Homosexualität ist in Jamaika ein schlimmes Verbrechen. In der jamaikanischen Rastafari-Kultur, die Homosexualität nicht nur ablehnt sondern auch verurteilt, sind Schwule und Lesben in Jamaica Freiwild. Auch wenn in Deutschland Popikone und Rasta-Repräsentant Bob Marley sanft lächelnd von Jugendzimmerwänden herabgrinst sind Schwule und Lesben in seinem Heimatland täglich in Lebensgefahr. Juristisch kann Analverkehr zwischen zwei Männern dort 10 Jahre Gefängnis kosten, Gewalt gegen Schwule ist an der Tagesordnung und Homophobie ist ein beliebtes Wahlkampfthema in dem Land in dem Parteien schwören das "Homosexuelle keinen Platz [im] Kabinett" finden werden. Wie tief diese Denkweise verwurzelt ist zeigt eine jüngere Umfrage in der sich 96% der jamaikanischen Bevölkerung gegen eine Lockerung der Strafgesetze gegen Schwule aussprachen.

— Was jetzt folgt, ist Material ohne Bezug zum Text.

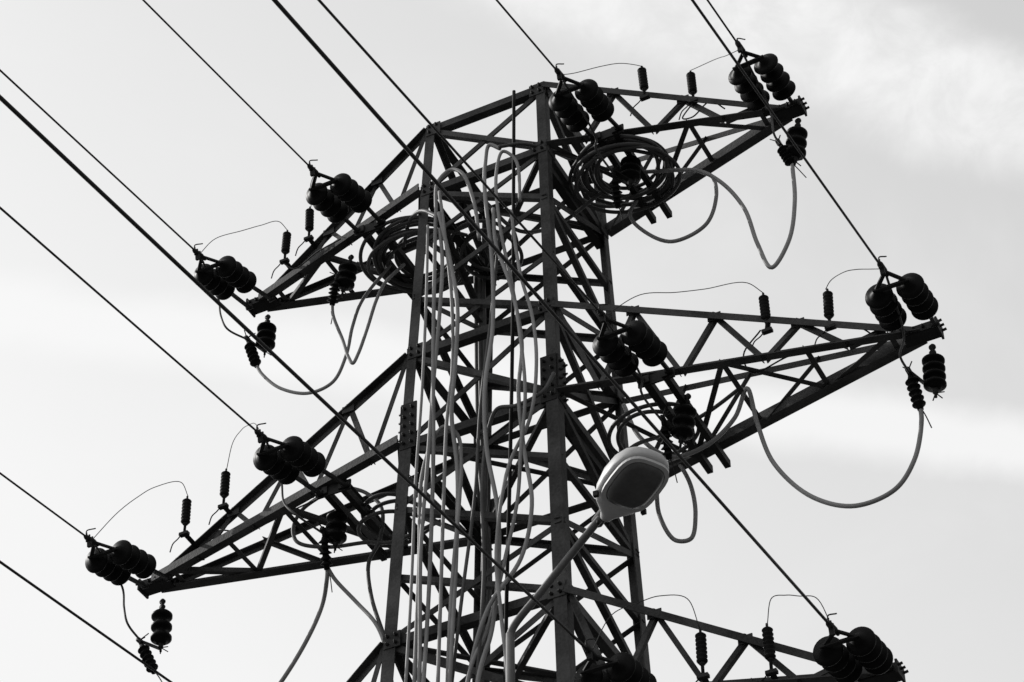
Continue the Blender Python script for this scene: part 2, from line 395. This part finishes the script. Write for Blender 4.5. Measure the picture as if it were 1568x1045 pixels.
for k in range(5):
    ox=random.uniform(-.05,.05);oy=random.uniform(-.05,.05)
    tube(mb,[V((-.41+ox,.35+oy,2.2)),V((-.40+ox*1.2,.35,1.68)),V((-.39+ox,.36,.5)),V((-.41-ox,.35+oy,-.4)),V((-.41+ox,.35,-1.4)),V((-.42,.35+oy,-3.6))],.014,M_CAB2,8,6)
mb.obj('cable_bundle')
cable([(.272,-.55,2.561),(.262,-.55,1.6),(.249,-.55,.559),(.225,-.55,-.5),(.196,-.55,-1.536),(.18,-.55,-3.5)],.011,M_POL,'earth_conductor')
cable(xz(0,[(1847,1662),(1835,1338),(1770,1040),(1652,880),(1581,1100),(1521,1425),(1393,1710),(1253,1880),(1100,1960),(900,2040)]),.013)
cable(xz(.2,[(1200,2080),(1262,2016),(1280,1833),(1192,1618),(972,1578),(762,1788),(700,1950),(760,2053)]),.0125)
cable(xz(0,[(2389,-480),(2384,-577),(2314,-819),(2188,-970),(1967,-997),(1743,-857),(1545,-548),(1473,-242),(1430,40),(1344,-144),(1178,-269),(960,-279),(771,-63),(680,217)]),.013)
cable(xz(.4,[(688,-98),(698,-317),(788,-527),(879,-546),(916,-396),(901,-178),(838,15),(764,167)]),.013)
cable(xz(0,[(-1875,1580),(-1829,1485),(-1671,1292),(-1448,1164),(-1285,1191),(-1199,1376),(-1162,1612),(-1099,1813),(-900,2040)]),.011)
cable([V((-1.23,-.15,1.72)),V((-1.225,-.14,1.62))]+xz(-.1,[(-1170,1420),(-1120,1250),(-1085,1185),(-1050,1250),(-990,1450),(-935,1660),(-883,1777)])+[V((-.8,0,2.0))],.011)
cable([V((-1.19,-.1,-.36)),V((-1.20,-.08,-.42))]+xz(0,[(-1270,-530),(-1362,-755),(-1519,-998),(-1700,-1200)]),.013)
cable([V((-1.185,-.1,-.37)),V((-1.16,-.06,-.43))]+xz(0,[(-1047,-590),(-910,-790),(-841,-971),(-780,-1300)]),.012)
cable(xz(0,[(-1300,300),(-1450,230),(-1506,120),(-1472,-6),(-1262,-120),(-997,-180),(-822,-238),(-500,-200)]),.012,M_CAB2)
cable(xz(0,[(-1174,308),(-1012,198),(-896,31),(-909,-207),(-970,-329),(-948,-571),(-842,-926)]),.012,M_CAB2)
cable([(.5,.1,-.2),(.62,-.1,-.35),(.8,-.2,-.3),(.95,0,-.1),(1.15,.1,.05),(1.4,0,.06)],.012,M_CAB2)
def coil(c,R0,R1,n,name='coiled_cable',m=M_CAB2,hz=.1):
    mb=MB([m]);P=[];c=V(c);N=22
    for k in range(n):
        R=random.uniform(R0,R1);ox,oy=random.uniform(-.05,.05),random.uniform(-.05,.05);tz=random.uniform(-.14,.14);ta=random.uniform(0,6.28);oz=random.uniform(-hz/2,hz/2);e=random.uniform(.8,1.15)
        for i in range(N):
            t=2*math.pi*i/N
            P.append(c+V((ox+R*math.cos(t)*e,oy+R*math.sin(t)*.94,oz+tz*R*math.cos(t-ta))))
    Q=P[:]
    for _ in range(3): Q=[Q[0]]+[(Q[i-1]+Q[i]*2+Q[i+1])/4 for i in range(1,len(Q)-1)]+[Q[-1]]
    tube(mb,Q,.0125,m,7,3);return mb.obj(name)
coil((.80,-.05,2.04),.22,.35,10)
coil((-.68,.03,2.04),.22,.38,10)
coil((-.25,.12,1.98),.2,.3,3)
coil((-.85,.05,-.03),.18,.26,3)
coil((.85,.05,-.06),.18,.25,2)

# ---------------------------------------------------------------- street lamp
lamp=empty('street_lamp')
P0=V((.345,-.8,-1.77));P1=P0+V((.62,-.17,.41))
mb=MB([M_LPOLE,M_ST2])
lathe(mb,V((.345,-.8,GZ)),V((0,0,1)),[(0,.09),(.3,.09),(.31,.05),(5,.04),(P0.z-GZ-.02,.022)],M_LPOLE,16)
lathe(mb,V((.345,-.8,GZ)),V((0,0,1)),[(0,.16),(.02,.16)],M_ST2,16)
tube(mb,[P0-V((0,0,.15)),P0-V((0,0,.03)),P0+V((.03,-.008,.02)),P0.lerp(P1,.3),P0.lerp(P1,.7),P1],.020,M_LPOLE,14,6)
for t in(.25,.9): 
    zc=P0.z-1.2*t
    box(mb,(.345,-.68,zc),.05,.2,.03,M_ST2)
mb.obj('pole_and_arm',lamp)
mb=MB([M_LAMP,M_GLASS,M_ST2])
ax=V((.36,-.25,.05)).normalized();sd=V((ax.y,-ax.x,0)).normalized();upv=sd.cross(ax)
if upv.z<0: upv=-upv
if sd.dot(V((1,1,0)))<0: sd=-sd
rl=math.radians(-2);sd,upv=sd*math.cos(rl)+upv*math.sin(rl),upv*math.cos(rl)-sd*math.sin(rl)
H0=P1-ax*.02+V((.01,0,-.02));LL=.49
def ring(s,w,top,bot,n=28,p=2.6):
    o=[]
    for i in range(n):
        t=2*math.pi*i/n;cx=math.copysign(abs(math.cos(t))**(2/p),math.cos(t));sy=math.copysign(abs(math.sin(t))**(2/p),math.sin(t))
        o.append(H0+ax*s*LL+sd*cx*w+upv*(sy*top if sy>0 else sy*bot))
    return o
st=[(0,.028,.03,.03),(.06,.04,.036,.034),(.12,.07,.05,.036),(.2,.11,.08,.038),(.32,.136,.10,.038),(.5,.148,.125,.038),(.7,.146,.115,.038),(.84,.130,.09,.037),(.93,.103,.06,.034),(.98,.068,.035,.026),(1.0,.03,.015,.012)]
vs=[];n=28
for s in st: vs+=ring(*s)
fs=[[k*n+i,k*n+(i+1)%n,(k+1)*n+(i+1)%n,(k+1)*n+i] for k in range(len(st)-1) for i in range(n)]+[list(range(n-1,-1,-1)),[(len(st)-1)*n+i for i in range(n)]]
mb.add(vs,fs,M_LAMP,True)
def oval(s0,s1,w,z,n=32,p=3.2):
    o=[];c=(s0+s1)/2;h=(s1-s0)/2
    for i in range(n):
        t=2*math.pi*i/n;cx=math.copysign(abs(math.cos(t))**(2/p),math.cos(t));sy=math.copysign(abs(math.sin(t))**(2/p),math.sin(t))
        o.append(H0+ax*(c+h*cx)*LL+sd*sy*w+upv*z)
    return o
n=32
rr=[oval(.24,.97,.134,-.030),oval(.24,.97,.136,-.048),oval(.29,.93,.116,-.051),oval(.29,.93,.116,-.038)]
vs=sum(rr,[]);fs=[[k*n+i,k*n+(i+1)%n,(k+1)*n+(i+1)%n,(k+1)*n+i] for k in range(3) for i in range(n)]
mb.add(vs,fs,M_LAMP,False)
rr=[oval(.295,.925,.114,-.042),oval(.30,.92,.110,-.058),oval(.35,.88,.088,-.066),oval(.45,.77,.05,-.070)]
vs=sum(rr,[]);fs=[[k*n+i,k*n+(i+1)%n,(k+1)*n+(i+1)%n,(k+1)*n+i] for k in range(3) for i in range(n)]+[[3*n+i for i in range(n)]]
mb.add(vs,fs,M_GLASS,True)
lathe(mb,P1-ax*.09,ax,[(0,.026),(.01,.032),(.1,.032),(.11,.036),(.13,.036)],M_ST2,16)
for s in(-1,1):
    box(mb,H0+ax*LL*.30+sd*s*.136-upv*.03,.025,.02,.03,M_ST2)
    lathe(mb,H0+ax*LL*(-.04)+sd*s*.03-upv*.02,-upv,[(0,.008),(.02,.008)],M_ST2,6)
mb.obj('lamp_head',lamp)

# ---------------------------------------------------------------- ground
mb=MB([M_GR]);mb.add([(-3000,-3000,GZ),(3000,-3000,GZ),(3000,3000,GZ),(-3000,3000,GZ)],[[0,1,2,3]],M_GR);mb.obj('ground')

# ---------------------------------------------------------------- camera
al,th,ro=.4635,.7419,-.0083
d=V((-math.sin(al)*math.cos(th),math.cos(al)*math.cos(th),math.sin(th)));r=V((math.cos(al),math.sin(al),0));u=r.cross(d)
r2=r*math.cos(ro)+u*math.sin(ro);u2=u*math.cos(ro)-r*math.sin(ro)
cd=bpy.data.cameras.new('camera');cam=bpy.data.objects.new('camera',cd);sc.collection.objects.link(cam);sc.camera=cam
M=Matrix((r2,u2,-d)).transposed().to_4x4();M.translation=V((4.9015,-9.8691,-9.1021));cam.matrix_world=M
cd.sensor_width=36;cd.lens=87.14;cd.clip_end=8000;cd.clip_start=.05

# ---------------------------------------------------------------- light
S=V((-.850,.023,.65)).normalized()      # towards the sun: high, to the left of the line
sun=bpy.data.lights.new('sun','SUN');sun.energy=2.8;sun.angle=math.radians(.53);sun.color=(1,.985,.965)
so=bpy.data.objects.new('sun',sun);sc.collection.objects.link(so);so.rotation_euler=S.to_track_quat('Z','Y').to_euler()
w=bpy.data.worlds.new('World');sc.world=w;w.use_nodes=True;nt=w.node_tree;N=nt.nodes;L=nt.links
bg=N['Background'];bg.inputs[1].default_value=.15
sky=N.new('ShaderNodeTexSky');sky.sky_type='NISHITA';sky.sun_disc=False;sky.sun_elevation=math.asin(S.z);sky.sun_rotation=math.atan2(S.x,S.y);sky.air_density=1;sky.dust_density=3;sky.ozone_density=1
bw=N.new('ShaderNodeRGBToBW');L.new(sky.outputs[0],bw.inputs[0])
tc=N.new('ShaderNodeTexCoord')
def math_(op,a_,b_=None,c_=None,clamp=False):
    n=N.new('ShaderNodeMath');n.operation=op;n.use_clamp=clamp
    for i,x in enumerate((a_,b_,c_)):
        if x is None: continue
        if isinstance(x,(int,float)): n.inputs[i].default_value=x
        else: L.new(x,n.inputs[i])
    return n.outputs[0]
def dot(v):
    n=N.new('ShaderNodeVectorMath');n.operation='DOT_PRODUCT';L.new(tc.outputs['Generated'],n.inputs[0]);n.inputs[1].default_value=tuple(v);return n.outputs['Value']
def noise(scale,det,rough=.6,dist=0.):
    n=N.new('ShaderNodeTexNoise');n.inputs['Scale'].default_value=scale;n.inputs['Detail'].default_value=det;n.inputs['Roughness'].default_value=rough;n.inputs['Distortion'].default_value=dist
    L.new(tc.outputs['Generated'],n.inputs['Vector']);return n.outputs['Fac']
def sm(x,lo,hi,a0=0.,a1=1.):
    n=N.new('ShaderNodeMapRange');n.interpolation_type='SMOOTHSTEP';L.new(x,n.inputs[0]);n.inputs[1].default_value=lo;n.inputs[2].default_value=hi;n.inputs[3].default_value=a0;n.inputs[4].default_value=a1;return n.outputs[0]
def mixf(f,a_,b_):
    n=N.new('ShaderNodeMix');n.data_type='FLOAT'
    if isinstance(f,float): n.inputs[0].default_value=f
    else: L.new(f,n.inputs[0])
    for k,x in((2,a_),(3,b_)):
        if isinstance(x,(int,float)): n.inputs[k].default_value=x
        else: L.new(x,n.inputs[k])
    return n.outputs[0]
# thin high haze: brighter towards the sun and towards the horizon
sv=dot(S);zv=dot((0,0,1))
hz=math_('ADD',math_('MULTIPLY_ADD',math_('SUBTRACT',sv,.68),4.6,5.55),math_('MULTIPLY',math_('SUBTRACT',zv,.676),-5.6))
hz=math_('MINIMUM',math_('MAXIMUM',hz,1.5),6.4)
base=mixf(.9,bw.outputs[0],hz)
# cirrus streaks: great-circle bands of the sky, broken up by noise
def band(nrm,hw,soft,nz,amp):
    v=math_('ADD',dot(V(nrm).normalized()),math_('MULTIPLY',math_('SUBTRACT',nz,.5),amp))
    return sm(math_('ABSOLUTE',v),hw,hw+soft,1.,0.)
nz=noise(12,6,.6,.3);nf=noise(34,6,.62,.4)
b1=band((-.6164,.5218,-.5904),.009,.026,nz,.045)
b2=band((-.4208,.5241,-.7405),.004,.017,nz,.02)
tex=sm(nf,.25,.72,.4,1.)
m1=math_('MULTIPLY',b1,math_('MULTIPLY',tex,.92));m2=math_('MULTIPLY',b2,.85)
veil=sm(noise(7,5,.6,.4),.4,.8,.0,.25)
msk=math_('MAXIMUM',math_('MAXIMUM',m1,m2),veil,clamp=True)
L.new(mixf(msk,base,6.3),bg.inputs[0])
sc.view_settings.view_transform='Standard';sc.view_settings.look='None';sc.view_settings.exposure=0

Die Texte der großen Reggae- und Dancehall-Stars, die in Jamaica einen hohen gesellschaftlichen Stellenwert haben, schüren das Feuer immer weiter an.

In den netten Partyliedern der kleinen Pazifikinsel fließt traditionell vor allem das Blut der Battyman und Chi Chi Man, so werden dort Homosexuelle abfällig bezeichnet. Am Bekanntesten dürfte das Lied "Boom Bye Bye" von Buju Banton sein, der 1992 zum in seinen Lyrics schwule Männer erschießt. Bei weitem kein Einzelfall. Andere große und angesehene Künster aus Jamaika wie Sizzla, Elephant Man und Shabba Ranks (um nur einige zu nennen) erregen immer wieder mit Battyman-Tunes Aufsehen, gerade bei Auftritten in Europa.

Bounty Killer gastiert von Ende März bis Anfang April in Essen, München und Berlin. Er singt z.B.

"Bun a fire pon a kuh pon mister fagoty….
Poop man fi drown a dat a yawd man philosophy (Uh huh)"
(Song: Another Level)

"Hear this likkle punk guh sing a battyman concept…
To kill dis yah fool, to me dat is no stress
Murder dem fast just like a Federal Express"
(Song: Look Good)

"wipe out the faggot with a pure laser beam"
(Song: Mr. Wanna Be)

Bereits in der Vergangenheit gab es von Schwulen- und Lesbenverbänden immer wieder Protestaktionen die teilweise Auftrittsabsagen für Bounty Killer zur Folge hatten, so 2003 in London. Dort hätte er deswegen sogar eine Inhaftierung befürchten müssen. Offiziell hat er dann einfach nur seinen Flieger verpasst. 2004 wurde er direkt von den Organisatoren eines Festivals ausgeladen weil "hasserfüllte" Künstler dort nicht willkommen seien.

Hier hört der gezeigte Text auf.